— Begin INPUT MATERIAL —

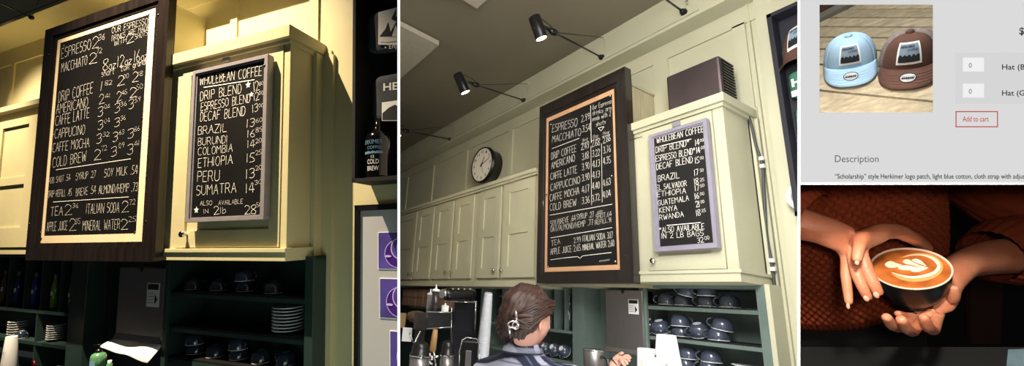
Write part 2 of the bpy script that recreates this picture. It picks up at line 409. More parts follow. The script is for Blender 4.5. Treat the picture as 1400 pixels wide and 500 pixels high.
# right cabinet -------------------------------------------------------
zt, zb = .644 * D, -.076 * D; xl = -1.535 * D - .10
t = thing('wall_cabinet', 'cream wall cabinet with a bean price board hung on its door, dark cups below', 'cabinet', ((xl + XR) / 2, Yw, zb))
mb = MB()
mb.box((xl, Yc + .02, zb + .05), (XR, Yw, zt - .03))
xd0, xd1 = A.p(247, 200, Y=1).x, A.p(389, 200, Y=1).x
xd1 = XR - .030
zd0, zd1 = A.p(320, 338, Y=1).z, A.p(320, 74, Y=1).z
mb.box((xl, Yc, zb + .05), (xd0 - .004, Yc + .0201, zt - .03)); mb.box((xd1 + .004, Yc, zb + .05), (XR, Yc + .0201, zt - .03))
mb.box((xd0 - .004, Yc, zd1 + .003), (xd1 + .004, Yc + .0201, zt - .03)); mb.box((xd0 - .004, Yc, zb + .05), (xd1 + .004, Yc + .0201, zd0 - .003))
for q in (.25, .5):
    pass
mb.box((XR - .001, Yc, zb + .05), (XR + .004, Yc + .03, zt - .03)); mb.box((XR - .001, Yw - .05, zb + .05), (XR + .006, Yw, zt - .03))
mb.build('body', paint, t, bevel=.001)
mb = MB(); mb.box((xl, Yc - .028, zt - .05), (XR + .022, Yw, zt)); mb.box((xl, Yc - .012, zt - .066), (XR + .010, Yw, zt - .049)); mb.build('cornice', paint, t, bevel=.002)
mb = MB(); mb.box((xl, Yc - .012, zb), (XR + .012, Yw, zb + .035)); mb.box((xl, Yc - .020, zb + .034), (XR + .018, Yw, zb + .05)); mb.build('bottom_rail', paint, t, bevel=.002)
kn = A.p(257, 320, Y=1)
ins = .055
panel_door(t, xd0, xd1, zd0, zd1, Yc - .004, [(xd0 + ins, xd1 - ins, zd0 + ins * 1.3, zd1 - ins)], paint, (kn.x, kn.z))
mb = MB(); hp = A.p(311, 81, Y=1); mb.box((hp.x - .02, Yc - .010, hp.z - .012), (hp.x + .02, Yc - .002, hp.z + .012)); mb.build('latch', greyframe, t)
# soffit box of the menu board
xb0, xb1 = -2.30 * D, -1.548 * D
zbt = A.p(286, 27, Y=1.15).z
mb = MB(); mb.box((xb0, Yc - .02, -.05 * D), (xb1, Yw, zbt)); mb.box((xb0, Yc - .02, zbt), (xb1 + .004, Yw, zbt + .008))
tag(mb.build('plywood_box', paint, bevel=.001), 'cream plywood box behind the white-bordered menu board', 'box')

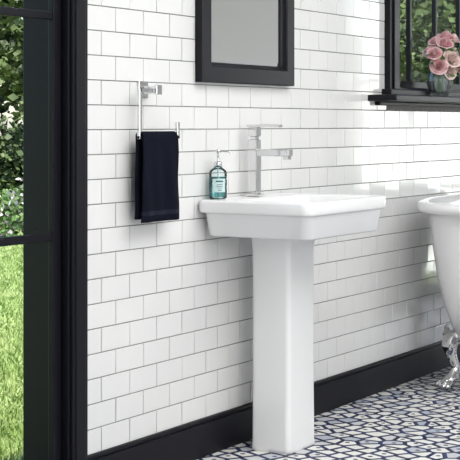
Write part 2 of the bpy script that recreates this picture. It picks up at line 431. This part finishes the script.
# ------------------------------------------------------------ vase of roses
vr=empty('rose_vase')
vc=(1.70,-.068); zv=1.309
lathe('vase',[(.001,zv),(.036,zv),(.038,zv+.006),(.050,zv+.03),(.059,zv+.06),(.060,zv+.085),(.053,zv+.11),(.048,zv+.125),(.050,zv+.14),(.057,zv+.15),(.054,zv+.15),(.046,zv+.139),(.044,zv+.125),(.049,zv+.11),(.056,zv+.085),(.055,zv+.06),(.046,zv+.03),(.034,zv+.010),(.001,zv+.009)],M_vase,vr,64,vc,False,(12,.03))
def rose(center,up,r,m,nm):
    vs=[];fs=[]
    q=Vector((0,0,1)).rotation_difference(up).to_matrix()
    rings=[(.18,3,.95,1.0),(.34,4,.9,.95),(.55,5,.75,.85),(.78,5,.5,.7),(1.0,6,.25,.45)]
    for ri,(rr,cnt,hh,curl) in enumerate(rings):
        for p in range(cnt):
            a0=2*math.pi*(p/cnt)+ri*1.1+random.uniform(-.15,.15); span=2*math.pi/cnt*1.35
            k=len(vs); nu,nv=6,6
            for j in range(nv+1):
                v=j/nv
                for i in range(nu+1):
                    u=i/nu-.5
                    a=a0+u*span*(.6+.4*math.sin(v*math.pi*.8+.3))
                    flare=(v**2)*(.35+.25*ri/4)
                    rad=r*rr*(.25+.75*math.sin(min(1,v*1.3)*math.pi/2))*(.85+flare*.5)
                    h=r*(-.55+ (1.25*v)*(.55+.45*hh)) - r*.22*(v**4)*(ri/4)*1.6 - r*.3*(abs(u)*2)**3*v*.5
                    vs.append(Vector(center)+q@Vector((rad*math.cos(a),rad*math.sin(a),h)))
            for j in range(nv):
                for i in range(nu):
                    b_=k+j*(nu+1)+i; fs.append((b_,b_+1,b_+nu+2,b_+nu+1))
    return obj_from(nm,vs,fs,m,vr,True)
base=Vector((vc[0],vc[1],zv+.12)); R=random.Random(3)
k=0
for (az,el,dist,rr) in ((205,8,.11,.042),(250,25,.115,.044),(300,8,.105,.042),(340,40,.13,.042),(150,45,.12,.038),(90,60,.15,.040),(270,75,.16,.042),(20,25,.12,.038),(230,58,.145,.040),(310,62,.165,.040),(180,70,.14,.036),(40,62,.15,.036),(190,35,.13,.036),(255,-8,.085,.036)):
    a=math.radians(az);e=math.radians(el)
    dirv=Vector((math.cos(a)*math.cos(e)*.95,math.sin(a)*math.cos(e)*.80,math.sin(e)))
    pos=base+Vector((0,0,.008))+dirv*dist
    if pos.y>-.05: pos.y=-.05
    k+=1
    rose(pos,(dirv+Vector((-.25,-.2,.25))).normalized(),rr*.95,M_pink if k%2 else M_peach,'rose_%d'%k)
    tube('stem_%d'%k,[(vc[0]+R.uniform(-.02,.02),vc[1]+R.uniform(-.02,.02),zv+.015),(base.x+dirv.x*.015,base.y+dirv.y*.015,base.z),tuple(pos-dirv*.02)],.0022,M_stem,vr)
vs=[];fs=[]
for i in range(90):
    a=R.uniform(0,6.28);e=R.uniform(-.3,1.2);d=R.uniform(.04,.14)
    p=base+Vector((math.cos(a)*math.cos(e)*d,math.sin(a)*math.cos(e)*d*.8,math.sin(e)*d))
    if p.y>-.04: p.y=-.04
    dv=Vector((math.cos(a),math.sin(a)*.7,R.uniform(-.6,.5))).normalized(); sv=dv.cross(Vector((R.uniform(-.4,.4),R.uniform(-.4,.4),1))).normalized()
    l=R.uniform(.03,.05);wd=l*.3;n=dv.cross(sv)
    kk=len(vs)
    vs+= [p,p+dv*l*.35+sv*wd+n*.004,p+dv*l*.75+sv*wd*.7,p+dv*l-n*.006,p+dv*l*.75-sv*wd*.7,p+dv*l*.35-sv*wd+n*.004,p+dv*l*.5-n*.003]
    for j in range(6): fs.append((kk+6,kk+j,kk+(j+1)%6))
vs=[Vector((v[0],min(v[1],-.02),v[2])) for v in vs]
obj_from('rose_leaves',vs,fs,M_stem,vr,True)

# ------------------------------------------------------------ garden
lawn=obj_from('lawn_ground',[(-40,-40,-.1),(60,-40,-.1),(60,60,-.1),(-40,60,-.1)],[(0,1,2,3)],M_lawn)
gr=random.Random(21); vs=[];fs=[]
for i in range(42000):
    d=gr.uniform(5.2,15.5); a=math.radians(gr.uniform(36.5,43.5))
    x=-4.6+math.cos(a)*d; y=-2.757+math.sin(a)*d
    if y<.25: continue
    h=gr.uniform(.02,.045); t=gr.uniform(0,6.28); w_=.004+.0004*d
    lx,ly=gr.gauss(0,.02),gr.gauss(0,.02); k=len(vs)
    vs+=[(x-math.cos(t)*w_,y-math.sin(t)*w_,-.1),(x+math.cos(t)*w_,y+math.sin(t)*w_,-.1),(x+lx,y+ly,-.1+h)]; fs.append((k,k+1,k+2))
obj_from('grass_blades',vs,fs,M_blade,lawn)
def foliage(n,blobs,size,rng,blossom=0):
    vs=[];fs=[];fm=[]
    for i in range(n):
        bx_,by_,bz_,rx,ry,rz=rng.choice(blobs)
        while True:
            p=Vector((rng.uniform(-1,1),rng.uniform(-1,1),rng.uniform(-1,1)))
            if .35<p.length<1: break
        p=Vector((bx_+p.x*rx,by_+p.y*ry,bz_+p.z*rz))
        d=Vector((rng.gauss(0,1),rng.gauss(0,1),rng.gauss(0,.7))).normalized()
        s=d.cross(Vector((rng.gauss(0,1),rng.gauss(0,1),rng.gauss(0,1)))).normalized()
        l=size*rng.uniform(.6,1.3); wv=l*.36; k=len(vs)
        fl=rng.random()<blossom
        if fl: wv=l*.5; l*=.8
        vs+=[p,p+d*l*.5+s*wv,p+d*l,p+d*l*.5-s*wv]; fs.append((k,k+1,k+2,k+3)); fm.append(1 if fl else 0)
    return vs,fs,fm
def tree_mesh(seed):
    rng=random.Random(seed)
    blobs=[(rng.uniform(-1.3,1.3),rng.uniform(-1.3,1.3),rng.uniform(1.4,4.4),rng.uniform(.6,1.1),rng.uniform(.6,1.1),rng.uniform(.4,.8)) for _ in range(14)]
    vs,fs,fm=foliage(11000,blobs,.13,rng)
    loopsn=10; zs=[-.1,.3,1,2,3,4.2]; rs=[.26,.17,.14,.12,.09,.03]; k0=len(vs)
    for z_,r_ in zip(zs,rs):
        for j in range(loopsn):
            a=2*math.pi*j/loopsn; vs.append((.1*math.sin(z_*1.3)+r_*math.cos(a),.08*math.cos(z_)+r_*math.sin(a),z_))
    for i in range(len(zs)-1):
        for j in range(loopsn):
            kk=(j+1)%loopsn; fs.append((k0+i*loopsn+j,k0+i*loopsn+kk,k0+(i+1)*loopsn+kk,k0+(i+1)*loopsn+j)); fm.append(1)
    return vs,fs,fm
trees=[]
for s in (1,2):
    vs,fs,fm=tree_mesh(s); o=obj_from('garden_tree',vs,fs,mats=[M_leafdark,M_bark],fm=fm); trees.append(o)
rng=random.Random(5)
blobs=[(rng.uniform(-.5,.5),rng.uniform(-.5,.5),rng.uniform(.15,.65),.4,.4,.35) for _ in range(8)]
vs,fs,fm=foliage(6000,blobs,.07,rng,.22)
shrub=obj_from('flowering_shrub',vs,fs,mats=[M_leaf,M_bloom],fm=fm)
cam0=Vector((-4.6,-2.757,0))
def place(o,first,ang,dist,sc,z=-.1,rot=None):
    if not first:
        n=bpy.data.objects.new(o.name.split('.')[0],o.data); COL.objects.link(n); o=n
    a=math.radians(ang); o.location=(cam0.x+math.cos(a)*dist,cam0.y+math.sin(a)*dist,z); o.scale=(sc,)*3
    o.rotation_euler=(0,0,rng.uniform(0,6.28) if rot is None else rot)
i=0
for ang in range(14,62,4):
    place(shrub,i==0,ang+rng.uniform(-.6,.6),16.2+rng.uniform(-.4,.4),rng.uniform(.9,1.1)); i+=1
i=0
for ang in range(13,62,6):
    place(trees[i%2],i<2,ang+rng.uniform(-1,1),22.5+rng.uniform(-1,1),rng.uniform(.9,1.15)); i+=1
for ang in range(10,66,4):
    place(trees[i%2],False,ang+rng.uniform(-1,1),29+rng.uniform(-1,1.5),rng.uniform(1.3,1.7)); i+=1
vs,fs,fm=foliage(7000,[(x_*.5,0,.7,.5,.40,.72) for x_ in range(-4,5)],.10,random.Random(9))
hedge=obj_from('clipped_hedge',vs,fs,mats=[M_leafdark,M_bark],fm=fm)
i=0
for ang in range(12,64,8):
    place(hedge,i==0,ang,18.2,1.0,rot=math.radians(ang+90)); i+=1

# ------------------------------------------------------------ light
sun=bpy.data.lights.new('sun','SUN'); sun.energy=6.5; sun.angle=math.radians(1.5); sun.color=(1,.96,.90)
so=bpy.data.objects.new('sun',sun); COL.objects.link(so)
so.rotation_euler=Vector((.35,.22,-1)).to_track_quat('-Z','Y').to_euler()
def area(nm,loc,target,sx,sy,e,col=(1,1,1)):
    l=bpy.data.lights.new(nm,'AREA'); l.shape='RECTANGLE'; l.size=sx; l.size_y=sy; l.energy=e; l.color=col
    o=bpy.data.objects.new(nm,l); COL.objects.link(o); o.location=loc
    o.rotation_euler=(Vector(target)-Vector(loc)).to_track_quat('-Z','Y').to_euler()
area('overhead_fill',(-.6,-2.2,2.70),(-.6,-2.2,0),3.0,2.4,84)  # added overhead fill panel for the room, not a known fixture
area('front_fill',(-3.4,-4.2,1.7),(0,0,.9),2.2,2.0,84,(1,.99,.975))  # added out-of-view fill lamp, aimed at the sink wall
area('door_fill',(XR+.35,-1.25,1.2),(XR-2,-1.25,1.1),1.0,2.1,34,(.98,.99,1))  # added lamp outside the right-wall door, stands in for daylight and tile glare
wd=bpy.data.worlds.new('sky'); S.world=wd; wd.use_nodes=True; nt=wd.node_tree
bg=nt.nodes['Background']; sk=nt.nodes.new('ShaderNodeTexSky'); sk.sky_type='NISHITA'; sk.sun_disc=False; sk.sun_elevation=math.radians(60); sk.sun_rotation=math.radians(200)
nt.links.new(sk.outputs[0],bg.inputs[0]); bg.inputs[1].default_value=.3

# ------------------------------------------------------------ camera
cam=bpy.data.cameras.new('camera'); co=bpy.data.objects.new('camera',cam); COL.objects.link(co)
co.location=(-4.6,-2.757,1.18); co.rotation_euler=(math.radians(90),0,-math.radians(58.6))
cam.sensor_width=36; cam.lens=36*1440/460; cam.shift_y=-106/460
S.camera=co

— End INPUT MATERIAL —

*PROBLEM DESCRIPTION*. The lines from the top of the data above through the one holding "tag(mb.build('plywood_box', paint, bevel=.001), 'cream" are to be repeated exactly, and only those, with no pictures.

*ANSWER FOR THIS EXERCISE*.
Write part 2 of the bpy script that recreates this picture. It picks up at line 409. More parts follow. The script is for Blender 4.5. Treat the picture as 1400 pixels wide and 500 pixels high.
# right cabinet -------------------------------------------------------
zt, zb = .644 * D, -.076 * D; xl = -1.535 * D - .10
t = thing('wall_cabinet', 'cream wall cabinet with a bean price board hung on its door, dark cups below', 'cabinet', ((xl + XR) / 2, Yw, zb))
mb = MB()
mb.box((xl, Yc + .02, zb + .05), (XR, Yw, zt - .03))
xd0, xd1 = A.p(247, 200, Y=1).x, A.p(389, 200, Y=1).x
xd1 = XR - .030
zd0, zd1 = A.p(320, 338, Y=1).z, A.p(320, 74, Y=1).z
mb.box((xl, Yc, zb + .05), (xd0 - .004, Yc + .0201, zt - .03)); mb.box((xd1 + .004, Yc, zb + .05), (XR, Yc + .0201, zt - .03))
mb.box((xd0 - .004, Yc, zd1 + .003), (xd1 + .004, Yc + .0201, zt - .03)); mb.box((xd0 - .004, Yc, zb + .05), (xd1 + .004, Yc + .0201, zd0 - .003))
for q in (.25, .5):
    pass
mb.box((XR - .001, Yc, zb + .05), (XR + .004, Yc + .03, zt - .03)); mb.box((XR - .001, Yw - .05, zb + .05), (XR + .006, Yw, zt - .03))
mb.build('body', paint, t, bevel=.001)
mb = MB(); mb.box((xl, Yc - .028, zt - .05), (XR + .022, Yw, zt)); mb.box((xl, Yc - .012, zt - .066), (XR + .010, Yw, zt - .049)); mb.build('cornice', paint, t, bevel=.002)
mb = MB(); mb.box((xl, Yc - .012, zb), (XR + .012, Yw, zb + .035)); mb.box((xl, Yc - .020, zb + .034), (XR + .018, Yw, zb + .05)); mb.build('bottom_rail', paint, t, bevel=.002)
kn = A.p(257, 320, Y=1)
ins = .055
panel_door(t, xd0, xd1, zd0, zd1, Yc - .004, [(xd0 + ins, xd1 - ins, zd0 + ins * 1.3, zd1 - ins)], paint, (kn.x, kn.z))
mb = MB(); hp = A.p(311, 81, Y=1); mb.box((hp.x - .02, Yc - .010, hp.z - .012), (hp.x + .02, Yc - .002, hp.z + .012)); mb.build('latch', greyframe, t)
# soffit box of the menu board
xb0, xb1 = -2.30 * D, -1.548 * D
zbt = A.p(286, 27, Y=1.15).z
mb = MB(); mb.box((xb0, Yc - .02, -.05 * D), (xb1, Yw, zbt)); mb.box((xb0, Yc - .02, zbt), (xb1 + .004, Yw, zbt + .008))
tag(mb.build('plywood_box', paint, bevel=.001), 'cream plywood box behind the white-bordered menu board', 'box')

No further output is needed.